Few would say they’re against someone trying to become kinder. Yet some might label this Foundational Change in the pursuit of friendship as inauthentic, manipulative even.
I see this resistance to changing yourself for others the most when it comes to dating. Common dating advice often preaches, "Don't change for someone else; the right person will come." Is this wisdom or platitude?
We tell people to simply wait for the right person, to wait for luck to strike them. But what if there are self-improvements that would dramatically improve your odds of finding fulfilling connection? If becoming a better listener helps you have better dates and relationships, I’d consider that a worthwhile change. It’s hard for us to admit that certain traits likely do make it easier to find connection and love.
I think the discomfort with changing yourself for others stems from our desire for unconditional acceptance, reminiscent of parental love. We label this behavior as inauthentic because it’s scary to think that most relationships are conditional. People choose to be a part of your life and they can leave at any time.
When Should You Change?
I’ve gone to parties or been on dates where afterward I wished I hadn’t talked so much, overshared, or been so earnest. It could be true that if I worked on these traits, I'd be more likable.
“Messy” or “Not a Runner” are labels I left behind and don’t miss. But what if I changed “talks too much”? Would I lose some essential part of myself?
Improvement is subjective. My idea of improved charisma can come off to someone else as worse charisma. This is where the advice not to change yourself has some truth. One person might see someone who shares too much as annoying, while another might crave that level of intimacy.
I used to feel more of a desire to change myself. As I’ve built a more vibrant, grounding life, the less I feel that urge. I look around at my friendships, at my work, at the little rituals I didn’t notice myself forming, and I think: something in me made this happen.
In the past few years, my friendships have deepened and I’ve done work I’m truly proud of. And with that love and pride comes hesitation. If I shared less, would my friends feel further away? If I held back, would I be successful at work? Changing myself carries risks, consequences. I’ve got something to lose.

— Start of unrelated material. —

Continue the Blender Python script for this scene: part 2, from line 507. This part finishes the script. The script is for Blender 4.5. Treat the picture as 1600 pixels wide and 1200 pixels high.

It’s important to have things that tether you. When you have something real on the line, you think twice. Changing yourself becomes more deliberate and aligned with what you really value because the gamble feels bigger.
It’s no wonder kids and teenagers change themselves so easily. Many haven’t yet found what tethers them. Friendships are fluid. Work is hypothetical. Romantic love is a story they’ve read about, but not yet lived. When nothing holds you, everything feels up for grabs.
I think the healthiest framework to changing yourself is to first find things that tether you. Once you have these in place, you have better guardrails for assessing when and how much you should change yourself. You’re better able to determine whether the change to yourself is values-aligned and less likely to lose yourself in change.
We can and should change ourselves if we feel it will move us closer to living our values and personal fulfillment, even if that’s seeking relationships. We have to accept, however, that there's no way to determine the outcome of these changes, especially when it involves other people.
You might be able to start running and run a marathon, but you can also change everything about yourself and still not get someone to love you. Changing yourself is in a lot of ways about seeking control in a chaotic existence. There’s something romantic about love being just beyond it’s reach.